In the same year, SLAB paid out £179,000 to solicitors in relation to 429 cases submitted for payment. The average case cost under the category of ‘housing/recovery of heritable property’ was £599, inclusive of fees paid to advocates and solicitor advocates. The average case cost under ‘advice and assistance for recovery of heritable property’ cases was £249.
Rates of pay
Since April 2023 solicitors doing this work are paid at £63.88 per hour under ‘advice and assistance’. This is a 25% increase on the £51 per hour that solicitors were paid for this work before April 2019. Short letters of a formal nature and telephone calls of up to four minutes are charged at £3.64. Longer letters and phone calls lasting between four and 10 minutes are charged at £9.10.
Civil legal aid in an eviction case is paid on a block fee basis. A defender’s solicitor is paid £101.58 for all work ‘from taking instructions (including instructions for a counter-claim) up to and including lodging the form of response’. The fee for preparing for the first diet of proof is £110.08, which is reduced to £91.70 should the proof settle seven or more days before the proof diet. Preparation for any adjourned diet of proof is £55.05. The fee for appearing at a continued first calling is £26.44 per half hour. Those doing this type of work will know that continued hearings are common.
Housing solicitors will also be aware that there exist numerous possible defences to an eviction action, from challenges to the competency of the case, to reasonableness defences and public law defences under the European Convention on Human Rights (ECHR) and Equality Act 2010, to name a few. Proper inquiry into those defences, evidencing them and then drafting defences is likely to take several hours yet is paid at £101.58.
Complex work
Wheatley Homes Limited v Shariff 2025 SLT (Sh Ct) 56 is a recent sheriff court case where both the Equality Act and ECHR were relied upon by the defender. It is a good example of how complex these cases can be. It is only because the defender was eligible for legal aid that she was able to access specialist legal advice from a charity, instruct expert witnesses and ultimately counsel. She was successful in her defence.
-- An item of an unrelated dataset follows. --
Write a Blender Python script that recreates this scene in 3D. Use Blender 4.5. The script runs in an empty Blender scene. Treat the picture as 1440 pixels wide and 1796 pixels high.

This is the first reported Scottish decision concerning the application of Section 15 of the Equality Act, 10 years after the landmark decision in Akerman-Livingstone v Aster Communities Ltd [2015] UKSC 15.
There is unmet legal need in the area of housing and homelessness. This article has focused on evictions, but the position with regards homeless people denied assistance from statutory homelessness services and others who have been trapped in damp and substandard housing is no better. With the above noted rates of pay it is hardly surprising that there aren’t more solicitors doing this work.
The true cost
Legal aid does not cover the true cost of doing this work, to the standard required and with the person-centred and trauma-informed approach we aspire to deliver. Most solicitors in Scotland who specialise in housing and homelessness law and are able to do volume-based work in this field are based in law centres and charities, where grants, charitable funds and donations subsidise the firm’s running costs.
Those law centres and charities cannot, however, match the solicitor salaries of the Civil Legal Assistance Office or most other law firms and public bodies. Increasing the current fee rates isn’t just a question of attracting new solicitors to legal aid; it is also a matter of ensuring that law centres and charities can retain their existing staff, who are overwhelmed by the volume of enquiries and, according to the preliminary data, only able to assist in a minority of eviction and repossession cases.